Sexta, 19 Abril 2024

MPF denuncia Cláudio Guerra por incineração de 12 corpos durante a ditadura

O ex-delegado do Departamento de Ordem Política e Social (Dops) no período da ditadura militar, Cláudio Antônio Guerra, de 79 anos, foi denunciado nesta quinta-feira (1) pelo Ministério Público Federal (MPF) pelos crimes de ocultação e destruição de 12 cadáveres de militantes contra o regime militar, entre 1973 e 1975, por meio de incineração em fornos da Usina Cambahyba, em Campos, no Estado do Rio. 


A denúncia sai sete anos depois de Guerra confessar os crimes e depois de ter seu nome de volta à mídia em reportagens sobre a morte do militante politico Fernando Santa Cruz, pai do presidente nacional da Ordem dos Advogados do Brasil (OAB), Felipe Santa Cruz, que nesta quinta interpelou o presidente Jair Bolsonaro (PSL) no Superior Tribunal Federal (STF). Em uma de suas declarações, Bolsonaro disse que tinha informações sobre o desaparecimento de Fernando, ocorrido na década de 70, durante a ditadura militar.  


A primeira confissão feita por Cláudio Guerra em 2012, de forma espontânea, foi aos jornalistas Rogério Medeiros e Marcelo Netto, no livro Memórias de uma Guerra Suja, que obteve ampla repercussão na imprensa nacional. Quatro anos depois, o delegado relatou mortes e incineração dos cadáveres em depoimento na Comissão da Verdade, que  apurou crimes cometidos pela ditadura militar, que durou 21 anos. 


Cláudio Guerra, hoje pastor evangélico, cumpre prisão domiciliar pelos assassinatos de sua mulher, Rosa Maria Cleto, morta com 19 tiros, e da irmã dela, Maria da Glória Cleto, que recebeu 11 disparos. Os crimes ocorreram em 1980, em Cariacica, onde residiam, e provocaram grande repercussão. 


Em declarações à imprensa, à época, Guerra disse: “Por que não atiraram em mim?”, visando dar outro rumo às investigações.  Por esses crimes, ele está condenado a 18 anos de prisão desde 2010. A sentença foi em fevereiro de 2018, depois de exauridos todos os recursos. 


A denúncia do MPF referentes aos crimes cometidos como agente da ditadura militar, afirma que “no livro Memórias de Uma Guerra Suja, Cláudio Antônio Guerra relata que de 1973 a 1975, recolheu no imóvel conhecido como “Casa da Morte”, em Petrópolis (RJ), e no Destacamento de Operação de Informação e Centro de Operações de Defesa Interna (DOI-CODI), na Tijuca, os corpos de 12 pessoas, levando-os para o município de Campos dos Goytacazes (RJ), onde foram incinerados, por sua determinação livre e consciente, nos fornos da Usina Cambahyba”.

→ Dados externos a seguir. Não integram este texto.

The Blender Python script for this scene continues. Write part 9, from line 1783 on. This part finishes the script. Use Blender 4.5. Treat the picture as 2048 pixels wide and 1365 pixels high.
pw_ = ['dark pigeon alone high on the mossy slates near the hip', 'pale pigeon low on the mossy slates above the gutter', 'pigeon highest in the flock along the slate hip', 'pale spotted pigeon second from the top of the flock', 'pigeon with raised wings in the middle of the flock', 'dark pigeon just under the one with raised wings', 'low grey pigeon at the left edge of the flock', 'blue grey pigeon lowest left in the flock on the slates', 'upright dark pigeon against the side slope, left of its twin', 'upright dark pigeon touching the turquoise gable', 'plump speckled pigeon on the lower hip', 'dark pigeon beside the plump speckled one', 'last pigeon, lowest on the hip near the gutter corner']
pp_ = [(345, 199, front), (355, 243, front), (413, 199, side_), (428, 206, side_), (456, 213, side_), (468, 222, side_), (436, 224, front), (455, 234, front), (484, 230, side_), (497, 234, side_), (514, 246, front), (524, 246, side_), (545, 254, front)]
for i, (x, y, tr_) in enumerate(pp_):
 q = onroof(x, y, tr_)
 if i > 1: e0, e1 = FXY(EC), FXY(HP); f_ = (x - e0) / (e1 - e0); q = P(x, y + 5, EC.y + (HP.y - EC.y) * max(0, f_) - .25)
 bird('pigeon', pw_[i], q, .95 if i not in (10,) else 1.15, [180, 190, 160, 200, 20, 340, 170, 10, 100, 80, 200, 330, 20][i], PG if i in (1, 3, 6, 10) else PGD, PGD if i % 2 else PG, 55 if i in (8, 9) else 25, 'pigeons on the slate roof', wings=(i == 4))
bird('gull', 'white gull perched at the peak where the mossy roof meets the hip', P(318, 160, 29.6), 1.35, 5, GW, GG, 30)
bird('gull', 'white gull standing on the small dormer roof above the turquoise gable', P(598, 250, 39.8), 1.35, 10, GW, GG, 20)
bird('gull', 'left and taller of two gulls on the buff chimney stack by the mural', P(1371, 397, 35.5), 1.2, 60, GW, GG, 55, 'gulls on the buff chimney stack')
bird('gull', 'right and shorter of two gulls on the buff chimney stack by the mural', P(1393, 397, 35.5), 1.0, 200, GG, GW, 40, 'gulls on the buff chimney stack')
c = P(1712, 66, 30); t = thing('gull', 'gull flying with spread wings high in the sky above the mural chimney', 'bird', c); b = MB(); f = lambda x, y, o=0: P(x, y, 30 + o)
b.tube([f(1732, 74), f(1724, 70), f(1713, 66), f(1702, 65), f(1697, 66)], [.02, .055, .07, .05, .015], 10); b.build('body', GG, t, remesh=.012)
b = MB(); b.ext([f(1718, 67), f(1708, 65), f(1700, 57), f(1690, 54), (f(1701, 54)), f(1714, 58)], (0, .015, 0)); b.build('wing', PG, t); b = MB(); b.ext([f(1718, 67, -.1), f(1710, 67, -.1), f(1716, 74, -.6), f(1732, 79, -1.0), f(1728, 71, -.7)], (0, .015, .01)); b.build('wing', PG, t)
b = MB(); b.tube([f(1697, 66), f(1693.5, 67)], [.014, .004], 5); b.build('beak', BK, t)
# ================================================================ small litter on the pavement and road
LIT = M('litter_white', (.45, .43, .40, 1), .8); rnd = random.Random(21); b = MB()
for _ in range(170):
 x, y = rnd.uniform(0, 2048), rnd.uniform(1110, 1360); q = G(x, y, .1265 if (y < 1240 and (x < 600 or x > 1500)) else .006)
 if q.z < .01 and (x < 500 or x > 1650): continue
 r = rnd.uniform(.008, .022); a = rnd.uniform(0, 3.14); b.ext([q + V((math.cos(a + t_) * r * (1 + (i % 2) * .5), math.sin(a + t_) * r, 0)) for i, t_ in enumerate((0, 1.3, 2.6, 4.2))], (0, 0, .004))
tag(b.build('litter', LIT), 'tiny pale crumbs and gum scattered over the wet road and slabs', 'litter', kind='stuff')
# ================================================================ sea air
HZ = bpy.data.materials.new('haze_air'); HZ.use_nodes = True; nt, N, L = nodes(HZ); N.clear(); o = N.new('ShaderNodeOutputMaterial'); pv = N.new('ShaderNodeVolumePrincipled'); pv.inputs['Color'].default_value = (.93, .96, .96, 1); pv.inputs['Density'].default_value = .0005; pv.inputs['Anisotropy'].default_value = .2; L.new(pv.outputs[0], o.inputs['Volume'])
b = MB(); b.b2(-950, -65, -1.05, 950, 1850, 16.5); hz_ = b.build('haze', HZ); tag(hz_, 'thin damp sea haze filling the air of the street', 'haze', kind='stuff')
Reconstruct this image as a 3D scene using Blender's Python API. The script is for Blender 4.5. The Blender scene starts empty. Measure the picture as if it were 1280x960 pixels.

Para o MPF, Cláudio Antônio Guerra agiu por motivo torpe (uso do aparato estatal para preservação do poder contra opositores ideológicos), visando assegurar a execução e sua impunidade, com abuso do poder inerente ao cargo público que ocupava. 


“Assim, com o objetivo de assegurar a impunidade de crimes de tortura e de homicídio praticados por terceiros, com abuso de poder e violação do dever inerente do cargo de delegado de polícia que exercia no Espírito Santo, foi o autor intelectual e participante direto na ocultação e destruição de cadáveres de pelo menos 12 pessoas, nos anos de 1974 e 1975”, argumenta o procurador da República Guilherme Garcia Virgílio, autor da denúncia.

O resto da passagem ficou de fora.